There were many faces to Barcelona’s own Frank Dubé, including a comedian one, but his claim to fame lay with introducing rock ‘n’ roll and then twist to Spanish audiences – no mean feat in the Franco era. By 1969, when a man first walked on the Moon, the artist’s mind was well off commercial rhythms, though, as he set his sights on space with a prospect to take a Holst idea of painting planets in sound to a new age. Cue eight mind-boggling pieces wrapping snippets of melody in early electronic effects that Dubé had to come up with because local studios didn’t have the units he needed for a random trek around our corner of cosmos.

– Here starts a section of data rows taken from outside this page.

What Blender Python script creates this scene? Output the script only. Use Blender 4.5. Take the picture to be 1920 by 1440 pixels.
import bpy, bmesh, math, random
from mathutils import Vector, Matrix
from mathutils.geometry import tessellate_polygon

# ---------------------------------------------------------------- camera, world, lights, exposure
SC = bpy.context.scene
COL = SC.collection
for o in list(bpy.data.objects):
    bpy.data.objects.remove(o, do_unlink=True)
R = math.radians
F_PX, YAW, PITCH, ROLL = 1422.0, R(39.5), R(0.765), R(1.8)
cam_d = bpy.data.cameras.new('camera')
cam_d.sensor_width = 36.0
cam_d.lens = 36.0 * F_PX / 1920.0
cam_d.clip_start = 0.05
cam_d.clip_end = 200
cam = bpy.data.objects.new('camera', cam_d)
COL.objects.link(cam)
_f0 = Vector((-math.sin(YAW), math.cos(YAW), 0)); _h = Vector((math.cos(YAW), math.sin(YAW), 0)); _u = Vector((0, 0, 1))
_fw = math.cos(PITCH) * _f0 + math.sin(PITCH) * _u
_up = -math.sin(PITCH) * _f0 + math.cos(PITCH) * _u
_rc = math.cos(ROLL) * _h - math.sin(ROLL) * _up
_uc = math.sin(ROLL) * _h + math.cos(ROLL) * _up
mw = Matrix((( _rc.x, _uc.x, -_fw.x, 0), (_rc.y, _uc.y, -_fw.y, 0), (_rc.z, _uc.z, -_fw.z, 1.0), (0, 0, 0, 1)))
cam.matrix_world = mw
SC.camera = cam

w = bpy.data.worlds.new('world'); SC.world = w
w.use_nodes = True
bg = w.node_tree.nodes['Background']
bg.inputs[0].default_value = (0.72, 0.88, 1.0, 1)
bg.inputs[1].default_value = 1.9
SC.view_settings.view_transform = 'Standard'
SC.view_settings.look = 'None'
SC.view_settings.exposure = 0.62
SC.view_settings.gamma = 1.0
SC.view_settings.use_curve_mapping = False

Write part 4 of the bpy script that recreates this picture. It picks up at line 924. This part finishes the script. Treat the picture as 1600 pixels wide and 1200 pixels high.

These weird sonics color the proto-punk wigout of “A Plutón” but Frank is as belligerent – and arresting, in line with the description of Ares – on “A Marte” whose jagged riff resolves in a jazzy jive. The sultry heaviness of this exploration can’t be denied, albeit the organ-led “A Venus” is funereal, rather than erotic, while the galloping drums drive “A Mercurio” towards dancefloor. Still, the record’s psychedelic edge, shaped as a tribal chant on “A Júpiter” and bristling with wild splashes of brass and lysergic guitar elsewhere, subsides for the blues of “A Neptuno” for a bass to reflect on its watery nature and offer English lyrics for a change. That’s as down-to-earth as it gets here.
As the only planet obviously missing from the album was Earth, Frank focused on mundane moves in 1974 on a follow-up to “Proyecto A” that didn’t see the light of day. Augmenting the original tracks here, “Proyecto B” – with Dubé accompanied by ICEBERG, Spain’s best prog band – signals his move into fusion, the synthesizers of “Somos tres” blending nicely with percussive Latin grooves. There’s pop agenda in the funky likes of “Dirty Money” that somehow outstay their non-celestial body welcome, but the foot-stomping of the sax-salted “Searching” is irresistible, as is the flute-fueled “Sweet Love” showing how hard Frank could rock when he wanted.
Too bad he didn’t seem to want it, and that was the end of PROYECTO. A nice experiment, all but forgotten now.